In a significant move impacting the cryptocurrency industry, the U.S. Securities and Exchange Commission (SEC) has filed a lawsuit against Chicago-based market maker Cumberland DRW LLC. The SEC alleges that Cumberland operated as an unregistered dealer in over $2 billion worth of crypto assets classified as securities, violating federal securities laws designed to protect investors.
Cumberland's Alleged Unregistered Activities
Since at least March 2018, Cumberland has been actively buying and selling crypto assets deemed securities for its own accounts as part of its regular business operations, according to the SEC's complaint. The company publicly presents itself as "one of the world's leading liquidity providers" in the crypto market, operating 24/7 through its online trading platform, Marea, and over-the-counter trading via telephone.
The SEC further alleges that Cumberland engages in trading crypto assets offered and sold as investment contracts on third-party crypto exchanges. By functioning without proper registration, Cumberland is accused of bypassing essential regulatory requirements intended to ensure market integrity and investor protection.
Legal Actions by the SEC
The lawsuit, filed in the U.S. District Court for the Northern District of Illinois, charges Cumberland with violating Section 15(a) of the Securities Exchange Act of 1934. The SEC seeks permanent injunctive relief, disgorgement of ill-gotten gains with prejudgment interest, and civil penalties.

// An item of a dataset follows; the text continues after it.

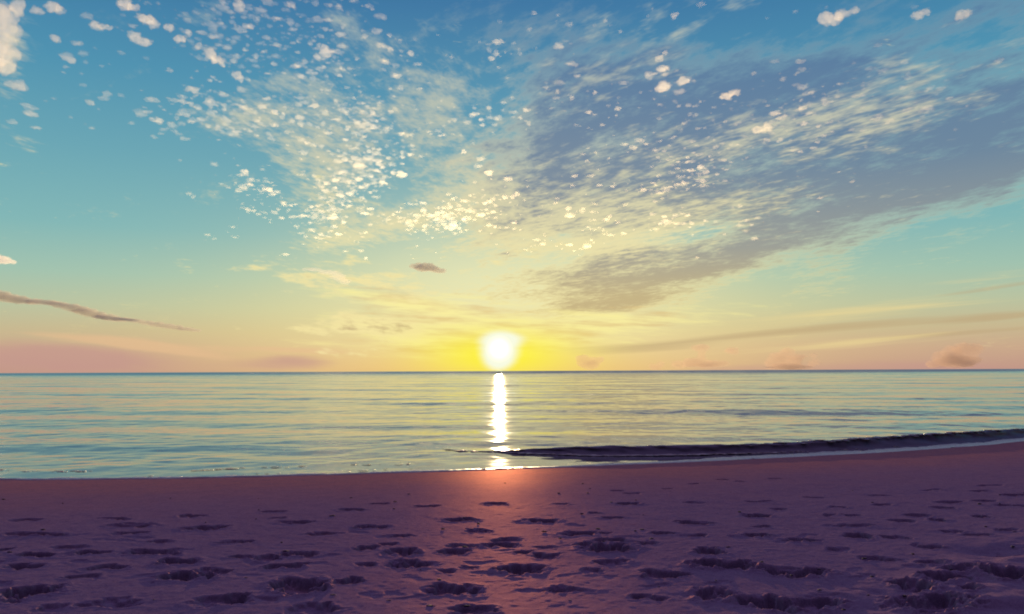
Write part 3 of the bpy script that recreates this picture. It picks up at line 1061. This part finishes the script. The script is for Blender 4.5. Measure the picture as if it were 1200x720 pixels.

The investigation was carried out by members of the SEC's Market Abuse Unit and the Complex Financial Instruments Unit, highlighting the seriousness of the allegations. The litigation team will be led by Christopher Martin and Timothy Stockwell, under the supervision of senior SEC officials.
Cumberland's Role in the Crypto Market
Cumberland is a subsidiary specializing in cryptocurrencies under the DRW Trading Group. As a major market maker and liquidity provider, the company facilitates institutional investments in cryptocurrencies. It is also a significant client of Tether, the issuer of USDT, the largest stablecoin in the crypto market. Cumberland's activities contribute to price stability and increased market activity in the cryptocurrency sector.
Internal and External Criticism of the SEC's Approach
The SEC's aggressive stance toward crypto companies has drawn criticism not only from industry participants but also from within the agency. SEC Commissioner Mark Uyeda described the regulatory approach as "a disaster for the entire industry" during an interview with Fox Business. The internal disagreements highlight the ongoing debate over how cryptocurrencies should be regulated in the United States.
Potential Shifts in Regulatory Landscape
The future of crypto regulation in the U.S. could see significant changes depending on the outcome of the upcoming presidential election. If Donald Trump is elected—a possibility indicated by current polls—there may be a shift toward a more crypto-friendly regulatory environment. Trump has expressed intentions to overhaul the SEC's leadership, stating he would "fire Gary Gensler on day one" and appoint a pro-crypto chairman.
The SEC's lawsuit against Cumberland underscores the increasing regulatory pressures facing the cryptocurrency industry. As the legal proceedings unfold, the case highlights the importance for crypto firms to navigate the complex regulatory landscape carefully. The outcome may have far-reaching implications for market makers, liquidity providers, and the broader crypto ecosystem.